Ethiopia’s return to war: Is there a truce on the horizon?
After a five-month humanitarian truce, Ethiopia erupted into renewed fighting between government forces and the Tigray People's Liberation Front last month, but the international community's priorities remain elsewhere.
Originally printed by The New Arab: Abdolgader Mohamed Ali | 15 September 2022
For the third week in a row, military confrontations between Ethiopian government forces and the Tigray People’s Liberation Front (TPLF) have continued unabated, ending a five-month humanitarian truce and opening a new chapter in the conflict.
Battles between the warring parties in northern Ethiopia have seen the intensification of violent clashes on several fronts, accompanied by indifference to the various calls for an immediate cessation of hostilities.
On 5 September, the US special envoy for the Horn of Africa, Mike Hammer, arrived in Ethiopia to persuade the parties to cease fire and return to the negotiating process.
On Wednesday, ten people were killed in the second day of airstrikes on the Tigray region.
The air raids came following a statement on Sunday by Tigrayan authorities that they were ready for talks led by the African Union (AU).
The new confrontations come at a time when the Ethiopian public and the international community were awaiting a round of negotiations between the two sides through the efforts of the African Union envoy.
"The return to war again between the two sides was due to a lack of confidence, and betting on strength to enhance negotiating positions," explained Abbas Muhammad Salih, a political analyst specialising in African affairs, to The New Arab, attributing the motivation for recent battles to the obstruction of the negotiating horizon.
"The African mediation process created a void” that the fighting parties exploited, he added.
Following the first instance of renewed fighting on 23 August, the two sides exchanged accusations of violating the humanitarian truce. The TPLF demanded that the federal government restore basic services to the region, which is suffering a humanitarian catastrophe and is on the brink of a disastrous famine, but the government of Ethiopian Prime Minister Abiy Ahmed is worried that aid would be diverted to support the TPLF’s war machine.
The mediation of the African Union led by former Nigerian President Olusegun Obasanjo represented another point of contention between the two sides. Addis Ababa has adhered to the process in the application of the "African solutions for African problems" principle, while the Tigray regional government rejects the continuation of this mediation, asserting that the AU mediation "cannot deliver peace to Tigray”.
Regarding the factors behind the ongoing escalation between the two parties, Muhammad Salih explains that they are related to “the conflict’s complex nature, in which the local overlaps with the national and the regional, which makes it difficult for the local parties to agree on consensual solutions”.
In addition to the Ethiopian government and TPLF, forces from the Amhara and Afar regions are involved in the third round of this war, while Washington has condemned military interventions from neighbouring Eritrea in support of its ally Abiy Ahmed.

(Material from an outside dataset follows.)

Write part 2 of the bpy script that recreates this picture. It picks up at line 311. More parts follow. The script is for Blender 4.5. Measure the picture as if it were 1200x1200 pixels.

Despite the scarcity of detailed information on field developments, reports speak of violent clashes in a number of regions in northern Ethiopia, which threaten to cause heavy casualties among fighters and civilians.
"All belligerents have utilised the five-month lull in fighting to recruit and train new troops," Professor Kjetil Tronvoll, the vice-rector for research at Oslo New University College and director of Oslo Analytica, told The New Arab.
"The Ethiopian government has also undertaken an arms purchase frenzy to restock their supplies,” Tronvoll, who specialises in the Horn of Africa, explained. "As it appears in the first round of offensives considering the battlefield's gains and losses, the Tigray army is better trained and motivated than the Ethiopian National Defence Forces (ENDF)."
For his part, Mohamed Saleh asserts that “the two sides have strengths and weaknesses,” explaining that “the federal government can stick to its positions, mobilise for a longer period, and tighten the siege on the Tigray region”.
However, in doing so, he believes that “the government's weakness is losing the war on the ground and in the media in favour of the other party", which weakens its position.
"The strengths of Tigray are that they are cohesive at all levels within the region towards what they see as an existential threat, and they also envision a military strategy that allows them to adapt to all military pressures, whatever their levels, and thus the ability to withstand in the short term," Muhammad Salih continued.
Slow response from the international community
Contrary to previous rounds of the Ethiopian war, the international community’s reaction this time has seemed slow, and for a long time it was content with statements calling on both sides to stop the escalation.
With the news of the extensive Eritrean intervention, Washington announced that it would be sending its envoy to the Horn of Africa, Mike Hammer, on a tour to the region between the 4th and the 15th of September.